Crises in the 1800s and subsequent unemployment, as well as the growing proletariat on the continent, changed the situation. Many workers became radicalized. This led Marx in 1847 to create the world’s first communist party. They proposed several concrete policies. These included: “free education, universal suffrage, suppression of child labor, a progressive income tax” and “nationalization of land, banking and transportation” (317).

Part 5, Chapter 26 Summary: “From 1875 to 1914”

In 1875, Germany saw the first socialist, Marxist party that was “powerful enough to count as a factor in politics” (320). The Social Democratic Party arose from the merger of two smaller groups and by 1914 was within touching distance of a parliamentary victory in Germany. In 1893, the Labour Party formed in England. They were influenced by the Fabians, the intellectual heirs to the utilitarian philosophers, Bentham and Mill. In contrast to the German Social Democratic Party, the Labour party was distinctly un-Marxist and reformist in character.

Part 5, Chapter 27 Summary: “From the First to the Second World War”

When war broke out in 1914, all socialist parties across Europe supported it. The English Labour Party joined the wartime coalition government. This was despite Marx’s internationalism and claim that the proletariat “has no country” (353). They did this, claims Schumpeter, because they feared losing their support amongst the masses. On pragmatic grounds, their decision was effective. They were able to present themselves as “respectable,” without supporting the war as aggressively as other parties, and this made them more electable. Establishments of the belligerent powers had been widely discredited by the conflict.

Part 5, Chapter 28 Summary: “The Consequences of the Second World War”

Schumpeter wrote his final chapter in 1946 rather than 1942, after the rest of the text. He discusses the impact of World War II on the socialist parties of Europe. Specifically, he wrote this chapter in light of Stalin and how the Soviet Union emerged as the key beneficiary of the Second World War, dominating all of Eastern and Central Europe. In 1945, a left-wing Labour government was elected in Britain. They made significant steps toward socialism by nationalizing key parts of industry and taking measures to equalize incomes. Similar governments were also elected in Scandinavia and continental Europe.

Part 5 Analysis

In 1946, when Schumpeter wrote the last chapter of Capitalism, Socialism and Democracy, many of Schumpeter’s predictions, and much of his analysis, seemed to be confirmed. Post-war there was the “acceleration of the existing trend toward a socialist organization of production” (377). The United States remained anomalously capitalist. Socialist parties had risen to power in many European nations. This was nowhere more significant than the Labour Party’s victory in the UK in 1945. The Labour Party introduced widespread nationalization of industry, including the Bank of England, and a national health service. They also did all this in an entirely peaceful and technocratic manner. This is in keeping with Schumpeter’s argument that socialism will emerge through a gradual process of societal bureaucratization rather than any crisis or revolution.

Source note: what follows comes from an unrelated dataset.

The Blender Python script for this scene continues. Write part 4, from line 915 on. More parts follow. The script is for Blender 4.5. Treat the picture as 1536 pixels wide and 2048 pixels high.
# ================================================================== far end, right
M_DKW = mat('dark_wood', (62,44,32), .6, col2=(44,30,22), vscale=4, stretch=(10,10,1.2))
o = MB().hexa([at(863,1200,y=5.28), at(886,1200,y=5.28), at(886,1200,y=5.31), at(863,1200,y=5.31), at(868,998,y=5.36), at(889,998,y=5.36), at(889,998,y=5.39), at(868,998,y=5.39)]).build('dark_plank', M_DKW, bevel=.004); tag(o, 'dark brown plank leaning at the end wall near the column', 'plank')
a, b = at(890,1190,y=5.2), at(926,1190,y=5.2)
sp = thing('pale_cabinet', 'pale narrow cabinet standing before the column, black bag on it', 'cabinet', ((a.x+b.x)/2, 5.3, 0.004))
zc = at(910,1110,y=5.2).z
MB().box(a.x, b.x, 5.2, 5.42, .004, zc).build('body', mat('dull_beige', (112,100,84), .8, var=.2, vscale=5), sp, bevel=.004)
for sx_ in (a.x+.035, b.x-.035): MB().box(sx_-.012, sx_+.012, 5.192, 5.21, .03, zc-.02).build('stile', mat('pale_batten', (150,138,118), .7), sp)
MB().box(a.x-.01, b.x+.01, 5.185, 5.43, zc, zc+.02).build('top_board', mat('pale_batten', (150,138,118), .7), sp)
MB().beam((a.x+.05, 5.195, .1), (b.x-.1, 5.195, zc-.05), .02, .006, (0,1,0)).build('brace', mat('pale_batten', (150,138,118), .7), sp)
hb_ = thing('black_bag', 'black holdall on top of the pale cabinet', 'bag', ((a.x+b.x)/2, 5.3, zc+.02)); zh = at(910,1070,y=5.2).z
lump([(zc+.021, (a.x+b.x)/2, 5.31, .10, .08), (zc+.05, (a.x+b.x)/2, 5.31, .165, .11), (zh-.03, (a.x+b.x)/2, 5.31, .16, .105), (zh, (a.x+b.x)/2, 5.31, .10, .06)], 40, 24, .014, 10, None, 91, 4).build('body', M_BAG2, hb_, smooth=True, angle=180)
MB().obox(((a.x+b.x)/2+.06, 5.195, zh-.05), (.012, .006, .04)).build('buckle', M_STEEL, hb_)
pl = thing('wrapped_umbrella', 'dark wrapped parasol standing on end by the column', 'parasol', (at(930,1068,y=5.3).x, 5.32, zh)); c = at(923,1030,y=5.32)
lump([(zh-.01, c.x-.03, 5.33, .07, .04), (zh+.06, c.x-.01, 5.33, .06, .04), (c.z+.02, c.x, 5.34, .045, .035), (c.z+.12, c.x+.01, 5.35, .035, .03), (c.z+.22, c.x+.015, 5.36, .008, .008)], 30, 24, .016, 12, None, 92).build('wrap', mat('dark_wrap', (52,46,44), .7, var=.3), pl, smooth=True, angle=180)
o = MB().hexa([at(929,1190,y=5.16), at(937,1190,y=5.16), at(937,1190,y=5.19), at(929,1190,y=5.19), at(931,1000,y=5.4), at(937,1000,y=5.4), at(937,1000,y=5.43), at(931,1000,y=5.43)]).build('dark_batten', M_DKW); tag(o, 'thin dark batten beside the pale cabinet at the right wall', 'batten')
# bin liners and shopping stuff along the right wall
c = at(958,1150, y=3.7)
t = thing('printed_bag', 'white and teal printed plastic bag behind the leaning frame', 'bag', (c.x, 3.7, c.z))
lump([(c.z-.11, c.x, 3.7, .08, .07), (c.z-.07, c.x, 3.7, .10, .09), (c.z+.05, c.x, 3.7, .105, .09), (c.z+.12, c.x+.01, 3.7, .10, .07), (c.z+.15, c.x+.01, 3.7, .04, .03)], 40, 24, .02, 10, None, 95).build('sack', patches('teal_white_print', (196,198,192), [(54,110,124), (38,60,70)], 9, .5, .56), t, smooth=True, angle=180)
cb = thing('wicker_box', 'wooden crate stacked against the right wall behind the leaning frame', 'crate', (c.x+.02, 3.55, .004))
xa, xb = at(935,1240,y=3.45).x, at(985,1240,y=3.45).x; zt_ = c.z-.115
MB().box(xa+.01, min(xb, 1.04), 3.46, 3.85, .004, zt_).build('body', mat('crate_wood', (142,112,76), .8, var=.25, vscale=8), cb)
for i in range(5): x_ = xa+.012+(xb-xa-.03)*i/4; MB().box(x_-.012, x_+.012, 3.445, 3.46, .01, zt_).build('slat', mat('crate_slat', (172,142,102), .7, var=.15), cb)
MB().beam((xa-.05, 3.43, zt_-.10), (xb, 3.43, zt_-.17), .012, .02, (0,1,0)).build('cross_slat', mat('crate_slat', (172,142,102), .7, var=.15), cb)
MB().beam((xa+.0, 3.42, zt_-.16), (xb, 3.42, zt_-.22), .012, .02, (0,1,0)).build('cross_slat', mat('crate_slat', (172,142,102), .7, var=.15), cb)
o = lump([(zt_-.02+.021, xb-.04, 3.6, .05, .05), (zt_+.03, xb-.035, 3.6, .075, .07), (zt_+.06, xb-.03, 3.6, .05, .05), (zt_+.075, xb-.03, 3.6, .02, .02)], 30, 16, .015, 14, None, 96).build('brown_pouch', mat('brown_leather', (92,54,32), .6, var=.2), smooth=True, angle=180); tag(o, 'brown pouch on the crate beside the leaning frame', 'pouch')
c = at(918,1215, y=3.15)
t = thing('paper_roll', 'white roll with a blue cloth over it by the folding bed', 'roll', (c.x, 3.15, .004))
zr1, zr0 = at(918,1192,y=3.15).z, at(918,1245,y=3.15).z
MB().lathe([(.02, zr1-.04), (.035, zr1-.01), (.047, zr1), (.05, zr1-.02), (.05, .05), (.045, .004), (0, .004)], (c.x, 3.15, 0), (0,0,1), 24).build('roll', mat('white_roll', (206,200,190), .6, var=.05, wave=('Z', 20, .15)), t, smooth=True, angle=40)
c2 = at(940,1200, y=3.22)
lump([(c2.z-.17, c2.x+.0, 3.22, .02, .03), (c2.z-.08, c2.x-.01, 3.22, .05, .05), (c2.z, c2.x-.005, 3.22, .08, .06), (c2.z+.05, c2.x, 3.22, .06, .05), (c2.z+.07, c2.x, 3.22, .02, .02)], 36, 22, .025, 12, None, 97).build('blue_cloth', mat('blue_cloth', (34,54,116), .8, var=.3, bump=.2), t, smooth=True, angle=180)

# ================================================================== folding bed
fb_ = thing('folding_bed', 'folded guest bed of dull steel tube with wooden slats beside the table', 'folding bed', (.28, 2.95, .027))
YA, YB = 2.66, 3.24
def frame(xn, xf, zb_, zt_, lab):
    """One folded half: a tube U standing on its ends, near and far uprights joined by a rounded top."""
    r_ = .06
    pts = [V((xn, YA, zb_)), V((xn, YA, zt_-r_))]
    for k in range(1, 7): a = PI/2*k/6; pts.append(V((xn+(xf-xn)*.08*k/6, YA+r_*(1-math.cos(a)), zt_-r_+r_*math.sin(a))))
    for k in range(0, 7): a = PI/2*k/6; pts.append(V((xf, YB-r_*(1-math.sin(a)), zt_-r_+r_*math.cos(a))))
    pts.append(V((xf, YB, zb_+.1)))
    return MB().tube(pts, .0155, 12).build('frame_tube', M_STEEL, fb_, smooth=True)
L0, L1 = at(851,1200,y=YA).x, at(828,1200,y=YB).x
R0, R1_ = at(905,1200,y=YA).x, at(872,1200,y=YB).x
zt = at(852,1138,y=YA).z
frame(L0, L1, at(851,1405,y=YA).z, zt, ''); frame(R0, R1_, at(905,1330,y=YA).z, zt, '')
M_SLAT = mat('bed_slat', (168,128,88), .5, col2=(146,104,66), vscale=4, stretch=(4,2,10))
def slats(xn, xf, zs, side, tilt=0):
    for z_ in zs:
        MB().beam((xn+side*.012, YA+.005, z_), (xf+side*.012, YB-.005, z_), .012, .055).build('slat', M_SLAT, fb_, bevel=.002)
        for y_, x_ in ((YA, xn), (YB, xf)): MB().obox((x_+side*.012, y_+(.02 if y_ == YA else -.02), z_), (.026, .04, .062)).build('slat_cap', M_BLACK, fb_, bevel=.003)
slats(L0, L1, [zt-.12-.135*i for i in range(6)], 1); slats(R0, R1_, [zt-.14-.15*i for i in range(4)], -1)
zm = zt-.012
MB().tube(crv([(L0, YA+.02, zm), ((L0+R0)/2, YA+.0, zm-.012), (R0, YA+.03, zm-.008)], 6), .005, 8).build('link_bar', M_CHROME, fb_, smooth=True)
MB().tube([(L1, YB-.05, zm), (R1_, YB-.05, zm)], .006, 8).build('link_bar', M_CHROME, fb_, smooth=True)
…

Schumpeter’s analysis was confirmed in other ways. European socialist parties had risen to power, not by opposing established elites but by integrating with them. They had abandoned their idealism and radicalism, evolving into administers of a new bureaucratic order. This process, as Schumpeter notes, was helped by their support for the First World War. They had “testified to the fact that the fate of their countries meant more to them than did the socialist goal” (354).  

The Second World War was important for the Labour Party. Joining the War Coalition with Churchill’s Conservatives, they were able to gain invaluable administrative competence. With Churchill and others focusing on the war, Labour ministers were able to concentrate on economic affairs and day-to-day administration. Indeed, as Schumpeter says, “the war economy will have realized some of their immediate aims” (375). The nature of war necessitated that industry be coordinated around a single national focus. And this meant the effective nationalization of many industries and a de facto planned economy. This suited Labour and normalized socialist-style planning in the eyes of the public and elites.

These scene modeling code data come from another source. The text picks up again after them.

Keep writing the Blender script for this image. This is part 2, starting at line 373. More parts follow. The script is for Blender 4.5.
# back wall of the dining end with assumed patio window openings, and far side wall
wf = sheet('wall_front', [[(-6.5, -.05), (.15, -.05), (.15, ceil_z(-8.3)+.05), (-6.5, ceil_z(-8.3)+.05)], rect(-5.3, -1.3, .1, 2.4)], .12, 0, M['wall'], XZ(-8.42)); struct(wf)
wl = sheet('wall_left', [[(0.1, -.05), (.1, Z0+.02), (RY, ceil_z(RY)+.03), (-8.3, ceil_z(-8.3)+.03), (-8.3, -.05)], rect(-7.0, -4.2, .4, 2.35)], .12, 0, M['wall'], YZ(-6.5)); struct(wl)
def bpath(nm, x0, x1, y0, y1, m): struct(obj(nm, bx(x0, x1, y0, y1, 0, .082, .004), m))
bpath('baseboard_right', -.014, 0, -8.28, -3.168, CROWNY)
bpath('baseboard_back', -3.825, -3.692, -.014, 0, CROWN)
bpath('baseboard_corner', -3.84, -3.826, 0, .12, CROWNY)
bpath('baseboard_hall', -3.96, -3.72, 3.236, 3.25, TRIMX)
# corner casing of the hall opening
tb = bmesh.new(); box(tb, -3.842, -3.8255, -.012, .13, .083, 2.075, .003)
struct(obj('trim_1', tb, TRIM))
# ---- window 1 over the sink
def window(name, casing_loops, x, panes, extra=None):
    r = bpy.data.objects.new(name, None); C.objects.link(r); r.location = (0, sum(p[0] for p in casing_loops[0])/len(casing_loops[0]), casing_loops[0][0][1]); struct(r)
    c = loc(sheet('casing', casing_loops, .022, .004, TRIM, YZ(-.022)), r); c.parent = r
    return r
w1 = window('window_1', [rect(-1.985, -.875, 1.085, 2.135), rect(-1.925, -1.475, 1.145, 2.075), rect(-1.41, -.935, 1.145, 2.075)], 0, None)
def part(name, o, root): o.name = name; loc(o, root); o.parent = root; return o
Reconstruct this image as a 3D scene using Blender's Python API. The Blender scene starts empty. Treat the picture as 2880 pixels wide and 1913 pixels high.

These were not the only reasons why Labour and other left-wing parties were able to succeed in the immediate post-war period. As Schumpeter says, “exhaustion, economic, physical and psychological may well produce, even in the case of victory, effects on the relative position of classes, groups and parties that do not differ essentially from those of defeat” (354). Even for the victorious powers there was a sense of weariness. The public were tired of war and crises and the system that had brought these things about. The horrors of the Great Depression were still very much in people’s minds. Conforming to Schumpeter’s analysis, elites had become weary with direct rule. The pre-war capitalist order did not seem worth defending. It even risked destroying, by revolution, what privileges were left. In this context, competent bureaucratic socialists “were the very people to administer the right dose of social reform, to carry it on the one hand, and to make the masses accept it on the other” (356). They could take responsibility for administering what was left of capitalism. Industry had become, or was transitioning toward and needed, socialization and central planning. The fact that this could help avoid cyclical economic crises was also advantageous.

However, Schumpeter’s predictions have proved less enduring into the later decades of the 20th century. In the three decades following the war, democratic socialism was integrated in most advanced economies. But it never transitioned into the wholescale abolition of capitalism or the total socialization of industry that Schumpeter predicted. In fact, societies started to move in the opposite direction. By the late 1970s, what is sometimes referred to as the “neo-liberal revolution” was taking place. Old capitalist elites reasserted themselves, and much of the post-war social democratic state was dismantled. This involved widespread privatization of publicly owned industries, deregulation, and tax cuts, paid for by cuts to socialist-style welfare provisions. At the same time, socialist parties transformed. They largely embraced the ideals of free market capitalism, abandoning commitments to socialist ideals. They saw their role as merely managers of the neoliberal order.

Societies and firms within capitalism have in many ways become more bureaucratic. But the capitalist order proved more resilient than Schumpeter had predicted.